Ни «да» ни «нет». Трудно сказать, систематически ли относился к этому поэт, связано ли это было с Пастернаком, с новозаветными идеями, но вряд ли он стал бы носить крестик без крещения. Скорее всего, поэт, конечно же, знал о нем. Еще в 1973 году протоиерей Александр Шмеман пишет в дневнике о выступлении Бродского в Нью-Йорке, в Пен-клубе: «Вчера длинный вечер у сына Сережи с Бродским… Дома он простой и милый. По словам Сережи, в Пен-клубе, днем, после чтения им его стихов, на вопрос какого-то еврея, почему он христианин, Бродский ответил: „Потому что я не варвар…“».
Нельзя забыть и одно из самых глубоких православных стихотворений в русской поэзии, созданное в марте 1972-го, — «Сретенье». Чтобы написать такие торжественно-проникновенные строки, мало знать евангельский сюжет — необходимо всей глубиной души ощутить ту духовную христианскую реальность, которая за ними стоит.
Он слышал, что время утратило звук.
И образ младенца с сияньем вокруг
пушистого темени смертной тропою
душа Симеона несла пред собою,
как некий светильник, в ту черную тьму,
в которой дотоле еще никому
дорогу себе озарять не случалось.
Светильник светил, и тропа расширялась.
«Сретенье» Бродского написано в память о встрече с Анной Ахматовой, оказавшей решающее влияние на становление личности Бродского.

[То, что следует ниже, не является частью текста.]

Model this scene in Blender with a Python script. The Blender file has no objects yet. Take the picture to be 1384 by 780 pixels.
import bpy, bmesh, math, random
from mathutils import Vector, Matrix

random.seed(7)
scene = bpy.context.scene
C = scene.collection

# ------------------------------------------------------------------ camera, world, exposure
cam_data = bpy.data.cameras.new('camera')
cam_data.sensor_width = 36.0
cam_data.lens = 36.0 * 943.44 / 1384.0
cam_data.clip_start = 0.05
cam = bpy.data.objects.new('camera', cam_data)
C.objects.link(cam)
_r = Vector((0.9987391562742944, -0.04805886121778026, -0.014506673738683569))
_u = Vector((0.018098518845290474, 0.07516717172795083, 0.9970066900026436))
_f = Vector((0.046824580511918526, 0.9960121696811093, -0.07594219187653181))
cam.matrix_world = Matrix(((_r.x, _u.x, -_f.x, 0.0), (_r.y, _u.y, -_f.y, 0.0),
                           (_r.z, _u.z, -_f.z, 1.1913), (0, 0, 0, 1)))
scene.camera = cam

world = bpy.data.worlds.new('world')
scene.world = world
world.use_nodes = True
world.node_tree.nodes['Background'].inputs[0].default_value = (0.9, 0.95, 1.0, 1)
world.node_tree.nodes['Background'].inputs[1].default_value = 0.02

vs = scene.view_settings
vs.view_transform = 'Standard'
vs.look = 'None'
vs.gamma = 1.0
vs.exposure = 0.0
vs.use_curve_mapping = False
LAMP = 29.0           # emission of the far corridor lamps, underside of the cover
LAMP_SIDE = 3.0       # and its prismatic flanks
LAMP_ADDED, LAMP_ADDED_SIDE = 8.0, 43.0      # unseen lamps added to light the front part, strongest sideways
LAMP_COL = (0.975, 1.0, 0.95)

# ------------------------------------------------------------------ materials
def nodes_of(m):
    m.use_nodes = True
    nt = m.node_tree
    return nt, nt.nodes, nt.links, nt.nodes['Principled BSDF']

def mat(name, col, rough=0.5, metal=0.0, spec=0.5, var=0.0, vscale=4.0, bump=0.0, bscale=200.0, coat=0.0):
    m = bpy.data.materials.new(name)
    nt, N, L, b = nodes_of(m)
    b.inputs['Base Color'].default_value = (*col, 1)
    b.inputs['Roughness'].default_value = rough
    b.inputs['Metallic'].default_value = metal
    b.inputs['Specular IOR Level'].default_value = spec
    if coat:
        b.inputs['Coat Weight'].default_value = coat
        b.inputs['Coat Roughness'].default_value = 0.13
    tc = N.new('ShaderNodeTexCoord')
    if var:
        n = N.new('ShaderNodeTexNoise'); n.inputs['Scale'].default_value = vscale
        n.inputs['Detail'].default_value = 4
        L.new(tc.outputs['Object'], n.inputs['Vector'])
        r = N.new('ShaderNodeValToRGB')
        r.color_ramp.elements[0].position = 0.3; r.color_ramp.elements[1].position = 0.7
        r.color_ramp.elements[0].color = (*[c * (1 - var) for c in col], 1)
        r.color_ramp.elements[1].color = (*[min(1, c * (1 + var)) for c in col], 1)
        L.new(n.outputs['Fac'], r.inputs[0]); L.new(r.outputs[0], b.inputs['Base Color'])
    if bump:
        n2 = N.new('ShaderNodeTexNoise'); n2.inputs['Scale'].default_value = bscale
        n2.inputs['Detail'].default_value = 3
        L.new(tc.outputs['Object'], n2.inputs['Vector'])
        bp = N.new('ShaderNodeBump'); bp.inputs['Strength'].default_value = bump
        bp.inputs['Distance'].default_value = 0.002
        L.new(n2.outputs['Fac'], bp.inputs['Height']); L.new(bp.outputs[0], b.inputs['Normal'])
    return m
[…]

Он размышляет, вспоминая их встречи: «Она научила, как надо жить. Как писать стихи, научить нельзя. Как жить — можно». Обсуждалась в разговорах Анны Ахматовой с Иосифом Бродским и библейская тема, рассуждали о том, кто бы мог продолжить линию религиозной русской поэзии. От Ахматовой Бродскому осталось своего рода поэтическое завещание — рождественский цикл. «Сретенье» родилось в 1972 году, став одним из последних стихотворений, написанных им на родине; вскоре 32-летнего поэта выдворят за пределы Советского Союза. «Сретенье» по-славянски значит «встреча», встреча человека с Богом. Этого поэт Иосиф Бродский и не скрывает. Дрожь по телу идет, когда читаешь эти строки, пронизанные живым присутствием Бога.